After the initial rush of overseas voters, we'll see early voting by mostly mail ballots, which is Republicans' preferred voting method. So, for much of the end of September through the middle of October, early voting will look good for Trump and the Republicans. Once the in-persons early voting period starts about two weeks prior to the election, the early voting numbers will shift in favor of the Democrats, as this is their preferred voting method. These dynamics are likely how the election will unfold in a state that has mail balloting, in-person early voting, and Election Day voting, like Florida and North Carolina.

This is not universally true. A couple of examples illustrate. Pennsylvania only allows excuse-required absentee voting. Only a small percentage of people will vote early, and since they will vote a mail ballot, they will tend to look strongly Republican throughout the election. Colorado conducts all-mail ballot elections, and so there is no choice; that said, if 2014 is a guide, Republicans will vote earliest and Democrats will come roaring back in the waning days of the election. There are many nuances to early voting that I fully expect the campaigns to plaster over to make the case that they are winning.

Is there a voter demographic you are watching closely that could have an impact on this election?

There are two groups to track during the early voting period: Hispanics and rural whites. I've already discussed rural whites, so let me mention Hispanics. Aside from Cuban-Americans, Hispanics are a part of the Democratic coalition and their turnout rates have been low, about 20 points lower than whites or blacks in presidential elections. There is speculation that Trump's rhetoric could entice Hispanics to vote against him, and there is some evidence in polls that Hispanic voting enthusiasm is running higher than normal. In Georgia, Florida and North Carolina race and ethnicity are tracked on these states' voter files, so it is possible to look at the individual level data to see if Hispanics are showing up at unusually higher numbers than the past.

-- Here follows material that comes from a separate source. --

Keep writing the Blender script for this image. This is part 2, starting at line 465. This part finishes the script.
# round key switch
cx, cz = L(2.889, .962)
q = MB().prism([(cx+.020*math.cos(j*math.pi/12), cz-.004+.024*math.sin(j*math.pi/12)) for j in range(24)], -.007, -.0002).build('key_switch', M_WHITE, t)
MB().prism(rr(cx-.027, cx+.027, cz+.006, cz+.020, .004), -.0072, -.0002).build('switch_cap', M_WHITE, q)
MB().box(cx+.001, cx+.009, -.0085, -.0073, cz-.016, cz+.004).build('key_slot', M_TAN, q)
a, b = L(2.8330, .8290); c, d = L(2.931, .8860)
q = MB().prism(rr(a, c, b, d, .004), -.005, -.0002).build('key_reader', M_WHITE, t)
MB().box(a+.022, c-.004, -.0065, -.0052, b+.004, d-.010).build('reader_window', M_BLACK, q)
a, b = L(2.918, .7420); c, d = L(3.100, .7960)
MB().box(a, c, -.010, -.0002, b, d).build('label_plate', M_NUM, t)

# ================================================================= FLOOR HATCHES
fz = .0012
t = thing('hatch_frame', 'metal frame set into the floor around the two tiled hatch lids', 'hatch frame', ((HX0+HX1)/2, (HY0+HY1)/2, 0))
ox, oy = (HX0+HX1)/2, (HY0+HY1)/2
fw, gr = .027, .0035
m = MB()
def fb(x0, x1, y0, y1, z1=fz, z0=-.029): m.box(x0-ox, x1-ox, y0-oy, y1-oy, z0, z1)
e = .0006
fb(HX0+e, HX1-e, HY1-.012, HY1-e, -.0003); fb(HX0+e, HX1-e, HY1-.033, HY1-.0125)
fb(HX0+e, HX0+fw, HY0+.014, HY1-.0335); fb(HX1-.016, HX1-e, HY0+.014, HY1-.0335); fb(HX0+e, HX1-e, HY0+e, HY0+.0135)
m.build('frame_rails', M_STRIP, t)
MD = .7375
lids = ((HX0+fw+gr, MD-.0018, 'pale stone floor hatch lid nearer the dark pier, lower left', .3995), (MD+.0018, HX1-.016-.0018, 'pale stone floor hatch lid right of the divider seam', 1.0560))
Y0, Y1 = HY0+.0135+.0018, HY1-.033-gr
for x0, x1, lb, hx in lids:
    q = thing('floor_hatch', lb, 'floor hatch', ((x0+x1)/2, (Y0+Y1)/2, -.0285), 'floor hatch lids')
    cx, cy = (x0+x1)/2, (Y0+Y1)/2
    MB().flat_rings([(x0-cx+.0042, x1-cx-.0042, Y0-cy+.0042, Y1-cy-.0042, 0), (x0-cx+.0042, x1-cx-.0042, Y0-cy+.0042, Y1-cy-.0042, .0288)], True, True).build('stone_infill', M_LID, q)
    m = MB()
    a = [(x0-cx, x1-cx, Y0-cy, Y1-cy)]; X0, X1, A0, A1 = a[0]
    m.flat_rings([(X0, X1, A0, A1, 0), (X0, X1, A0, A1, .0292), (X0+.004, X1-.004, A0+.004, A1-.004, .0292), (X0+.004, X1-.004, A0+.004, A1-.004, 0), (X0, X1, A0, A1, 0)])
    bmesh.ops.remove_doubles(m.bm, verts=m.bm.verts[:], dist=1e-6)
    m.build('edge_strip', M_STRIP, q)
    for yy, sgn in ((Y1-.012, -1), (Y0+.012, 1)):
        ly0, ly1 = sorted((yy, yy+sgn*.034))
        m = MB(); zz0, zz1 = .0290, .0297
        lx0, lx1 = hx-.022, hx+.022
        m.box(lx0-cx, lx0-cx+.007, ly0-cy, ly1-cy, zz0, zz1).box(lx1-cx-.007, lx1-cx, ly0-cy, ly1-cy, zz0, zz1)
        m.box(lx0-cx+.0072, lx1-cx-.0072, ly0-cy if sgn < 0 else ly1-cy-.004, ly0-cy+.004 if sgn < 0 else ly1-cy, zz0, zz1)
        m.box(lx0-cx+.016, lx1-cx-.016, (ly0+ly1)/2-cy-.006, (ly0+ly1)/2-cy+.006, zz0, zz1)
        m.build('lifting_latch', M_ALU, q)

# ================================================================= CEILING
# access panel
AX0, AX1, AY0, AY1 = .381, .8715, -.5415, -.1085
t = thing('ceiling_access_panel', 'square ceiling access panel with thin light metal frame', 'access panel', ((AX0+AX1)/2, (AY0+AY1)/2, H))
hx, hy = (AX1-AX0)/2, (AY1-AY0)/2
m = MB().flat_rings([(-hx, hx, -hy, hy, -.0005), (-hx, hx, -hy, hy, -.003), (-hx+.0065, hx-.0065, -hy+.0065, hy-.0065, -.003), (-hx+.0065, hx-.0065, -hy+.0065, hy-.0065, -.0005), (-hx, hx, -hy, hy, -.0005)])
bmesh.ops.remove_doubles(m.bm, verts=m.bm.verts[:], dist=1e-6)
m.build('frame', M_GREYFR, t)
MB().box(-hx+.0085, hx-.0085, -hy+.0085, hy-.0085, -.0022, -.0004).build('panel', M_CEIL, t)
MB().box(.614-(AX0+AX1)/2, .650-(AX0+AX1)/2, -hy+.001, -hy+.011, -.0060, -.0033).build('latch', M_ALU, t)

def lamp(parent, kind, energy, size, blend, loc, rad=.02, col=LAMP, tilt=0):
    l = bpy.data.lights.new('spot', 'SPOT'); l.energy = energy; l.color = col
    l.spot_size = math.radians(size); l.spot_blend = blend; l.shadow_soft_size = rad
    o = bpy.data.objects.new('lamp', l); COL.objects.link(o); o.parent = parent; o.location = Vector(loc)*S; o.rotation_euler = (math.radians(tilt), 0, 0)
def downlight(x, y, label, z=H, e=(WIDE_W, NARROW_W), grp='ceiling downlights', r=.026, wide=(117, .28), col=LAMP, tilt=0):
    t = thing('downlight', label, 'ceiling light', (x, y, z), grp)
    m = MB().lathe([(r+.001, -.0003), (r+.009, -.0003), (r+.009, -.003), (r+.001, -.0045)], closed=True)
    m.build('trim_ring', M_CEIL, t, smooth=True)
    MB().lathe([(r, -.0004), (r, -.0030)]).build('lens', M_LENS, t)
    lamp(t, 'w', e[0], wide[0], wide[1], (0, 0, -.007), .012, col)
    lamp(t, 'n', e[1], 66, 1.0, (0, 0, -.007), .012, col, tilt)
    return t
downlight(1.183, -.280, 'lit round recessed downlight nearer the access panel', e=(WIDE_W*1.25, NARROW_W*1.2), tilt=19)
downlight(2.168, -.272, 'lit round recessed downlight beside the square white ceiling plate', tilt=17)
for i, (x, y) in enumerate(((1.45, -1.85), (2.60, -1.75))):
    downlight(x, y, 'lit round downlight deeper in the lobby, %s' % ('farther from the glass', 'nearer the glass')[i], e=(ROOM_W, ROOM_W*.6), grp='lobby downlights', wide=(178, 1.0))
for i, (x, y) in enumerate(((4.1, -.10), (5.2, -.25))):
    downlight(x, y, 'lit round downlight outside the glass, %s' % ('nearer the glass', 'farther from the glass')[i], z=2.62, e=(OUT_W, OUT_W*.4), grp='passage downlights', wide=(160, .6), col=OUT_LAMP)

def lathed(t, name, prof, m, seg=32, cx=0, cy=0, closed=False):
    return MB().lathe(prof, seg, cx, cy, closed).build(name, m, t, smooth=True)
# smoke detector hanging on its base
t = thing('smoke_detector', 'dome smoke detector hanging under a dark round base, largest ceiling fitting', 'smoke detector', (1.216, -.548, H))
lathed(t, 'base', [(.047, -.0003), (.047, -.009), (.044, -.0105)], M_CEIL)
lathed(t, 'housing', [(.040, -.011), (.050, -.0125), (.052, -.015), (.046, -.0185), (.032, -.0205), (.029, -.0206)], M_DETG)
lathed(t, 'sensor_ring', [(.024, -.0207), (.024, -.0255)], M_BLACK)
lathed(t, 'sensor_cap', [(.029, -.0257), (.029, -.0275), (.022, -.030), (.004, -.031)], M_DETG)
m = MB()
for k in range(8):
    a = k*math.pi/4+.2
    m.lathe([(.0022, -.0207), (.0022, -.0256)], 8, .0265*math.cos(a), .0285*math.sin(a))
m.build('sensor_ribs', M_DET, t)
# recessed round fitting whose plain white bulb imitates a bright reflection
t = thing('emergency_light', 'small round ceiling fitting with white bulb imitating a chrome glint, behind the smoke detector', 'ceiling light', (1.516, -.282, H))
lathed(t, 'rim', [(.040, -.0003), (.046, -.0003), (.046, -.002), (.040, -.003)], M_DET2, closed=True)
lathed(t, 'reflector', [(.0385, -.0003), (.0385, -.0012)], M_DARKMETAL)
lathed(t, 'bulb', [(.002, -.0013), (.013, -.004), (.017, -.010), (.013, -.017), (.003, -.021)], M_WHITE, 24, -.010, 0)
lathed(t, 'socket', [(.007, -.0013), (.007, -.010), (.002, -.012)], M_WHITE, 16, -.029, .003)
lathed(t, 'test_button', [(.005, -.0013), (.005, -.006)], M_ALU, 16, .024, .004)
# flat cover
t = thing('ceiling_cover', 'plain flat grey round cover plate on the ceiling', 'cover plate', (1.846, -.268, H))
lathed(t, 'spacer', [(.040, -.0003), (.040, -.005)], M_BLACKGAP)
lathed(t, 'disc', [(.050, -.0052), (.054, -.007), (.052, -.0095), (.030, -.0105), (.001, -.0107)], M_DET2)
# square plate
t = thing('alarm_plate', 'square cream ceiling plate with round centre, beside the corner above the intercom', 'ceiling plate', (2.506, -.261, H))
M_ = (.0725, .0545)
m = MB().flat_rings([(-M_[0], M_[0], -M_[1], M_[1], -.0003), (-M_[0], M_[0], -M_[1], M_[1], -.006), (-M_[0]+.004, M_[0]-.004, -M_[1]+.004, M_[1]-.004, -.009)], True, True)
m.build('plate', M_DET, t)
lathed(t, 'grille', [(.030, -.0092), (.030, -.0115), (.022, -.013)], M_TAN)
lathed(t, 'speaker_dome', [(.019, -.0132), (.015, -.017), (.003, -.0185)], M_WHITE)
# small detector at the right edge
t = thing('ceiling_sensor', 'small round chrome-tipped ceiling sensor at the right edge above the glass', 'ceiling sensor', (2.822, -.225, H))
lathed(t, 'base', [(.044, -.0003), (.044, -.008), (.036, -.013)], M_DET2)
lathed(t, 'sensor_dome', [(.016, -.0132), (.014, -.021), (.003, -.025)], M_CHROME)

There has already been talk about voter fraud this election. Do you anticipate more?

Given the current state of the polls, which show a Clinton lead, I expect Trump will initially crow about the early voting numbers, holding them as evidence the polling is wrong. That is, until the in-person early voting starts. At that point, Trump will blame election "rigging" for the Democrats' early voting advantage. If you are serious about vote fraud, the truth is mail ballots are where most of the — extremely rare — election fraud occurs, rather than in-person voting. Yet, Republicans' vote fraud rhetoric and stringent voter ID laws are targeted at in-person voters and ignore mail ballots. It is perhaps not a coincidence, then, that mail balloting is Republican voters' favorite method of voting.

So when will we see the clearest picture of who is ahead in the polls based on early voting?

I generally believe that, properly interpreted, the early vote should confirm the polls. We should get a clearer picture of who is winning a week before the election by comparing the early vote this year to past elections.

That is, if the polling indicates a landslide election. If the polls are close, the early vote will likely not provide a strong signal as to who will win. There is collaboration between Slate and a new organization called VoteCastr that claims they will have accurate election forecasting the morning of the election based on modeling of the early vote in key battleground states. I'd caution about the precision of these estimates, as Election Day voters can be very different than the early vote. ... Unless the election is a blowout or early vote forecasts confirm the pre-election polling, I would take any forecast based on the early vote alone with a huge grain of salt.